Chi invece è andato dritto per la propria strada sono i candidati delle altre liste sul campo, tra cui citiamo l’out sider di maggior peso, Ugo Forello con il Movimento 5 stelle, e poi Nadia Spallitta con la lista congiunta Verdi-civica, Ciro Lomonte con Siciliani Liberi, lista essenzialmente civica, anche se con una ragionevole coloritura autonomista indipendentista, la qual cosa, se fosse davvero applicata com’è scritto tra le indicazioni della Costituzione Italiana e nello Statuto Siciliano, non farebbe male. E Ismaele La Vardera chiude il cerchio, con i consensi richiesti ai simpatizzanti di idee destro/leghiste. In ogni caso, tutte queste liste monocolore saranno, oltre che contenitori di nuove idee e di una valida e consapevole istanza di rinnovamento, anche le prime destinatarie del consenso derivante dalla critica all’attuale sistema.

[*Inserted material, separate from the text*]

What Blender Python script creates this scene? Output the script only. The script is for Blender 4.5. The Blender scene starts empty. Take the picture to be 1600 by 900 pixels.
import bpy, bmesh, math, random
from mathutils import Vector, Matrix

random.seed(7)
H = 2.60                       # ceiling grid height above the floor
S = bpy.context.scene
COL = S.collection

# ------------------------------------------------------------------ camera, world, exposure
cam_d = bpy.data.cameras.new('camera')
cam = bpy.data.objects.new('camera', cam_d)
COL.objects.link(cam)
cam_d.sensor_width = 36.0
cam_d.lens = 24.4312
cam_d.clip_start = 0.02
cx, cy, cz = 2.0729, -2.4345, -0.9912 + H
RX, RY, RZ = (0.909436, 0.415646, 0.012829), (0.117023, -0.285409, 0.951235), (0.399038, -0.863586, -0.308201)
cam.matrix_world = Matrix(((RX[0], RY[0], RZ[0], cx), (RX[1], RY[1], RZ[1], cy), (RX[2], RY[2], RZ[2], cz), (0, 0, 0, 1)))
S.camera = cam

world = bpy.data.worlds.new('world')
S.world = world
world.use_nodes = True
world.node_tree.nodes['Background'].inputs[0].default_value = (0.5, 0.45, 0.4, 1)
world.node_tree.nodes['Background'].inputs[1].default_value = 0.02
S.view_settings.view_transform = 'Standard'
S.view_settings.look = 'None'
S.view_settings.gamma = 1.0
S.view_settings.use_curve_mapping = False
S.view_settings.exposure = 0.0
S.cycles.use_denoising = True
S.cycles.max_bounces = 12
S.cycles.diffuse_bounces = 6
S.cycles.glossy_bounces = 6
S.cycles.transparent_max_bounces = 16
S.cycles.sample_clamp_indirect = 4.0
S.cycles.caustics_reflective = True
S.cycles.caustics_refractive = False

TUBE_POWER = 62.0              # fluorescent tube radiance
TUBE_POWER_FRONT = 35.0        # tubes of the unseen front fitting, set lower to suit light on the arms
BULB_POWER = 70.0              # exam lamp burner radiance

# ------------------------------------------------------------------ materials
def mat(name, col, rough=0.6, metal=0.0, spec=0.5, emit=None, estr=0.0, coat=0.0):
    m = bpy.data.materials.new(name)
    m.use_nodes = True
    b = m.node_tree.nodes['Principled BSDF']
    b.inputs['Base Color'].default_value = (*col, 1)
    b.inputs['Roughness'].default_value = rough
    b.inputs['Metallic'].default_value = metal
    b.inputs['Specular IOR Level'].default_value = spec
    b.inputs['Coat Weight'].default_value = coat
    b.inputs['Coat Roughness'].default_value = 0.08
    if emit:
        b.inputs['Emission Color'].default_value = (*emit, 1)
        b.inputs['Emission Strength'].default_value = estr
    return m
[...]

In questo quadro, il voto disgiunto, cioè il voto al candidato consigliere di lista, cui segue una preferenza su lista diversa riguardo al nome del sindaco, potrebbe colpire principalmente chi ha governato attualmente la città. E’ fisiologica, infatti, una certa risposta data dalla delusione o dal malcontento di alcuni.
La capacità di incidere sul risultato finale dipenderà dalla consistenza del fenomeno e dall’evoluzione della consultazione. Il voto disgiunto, specialmente se esercitato in modo consapevole, potrebbe infatti acquisire e costituire il significato che esso in effetti ha: un forte e profondo messaggio proveniente dalla pancia dell’elettorato, e la conseguente allerta politica, che i candidati favoriti non tarderanno a cogliere, in caso di ballottaggio dopo il primo turno. E che potrebbe indurre a scegliere ulteriori apparentamenti tra liste, determinando l’architettura finale, il risultato elettorale, gli equilibri e le attenzioni del prossimo consiglio comunale a Palermo. Anche in vista delle prossime ravvicinate scadenze elettorali regionali e nazionali.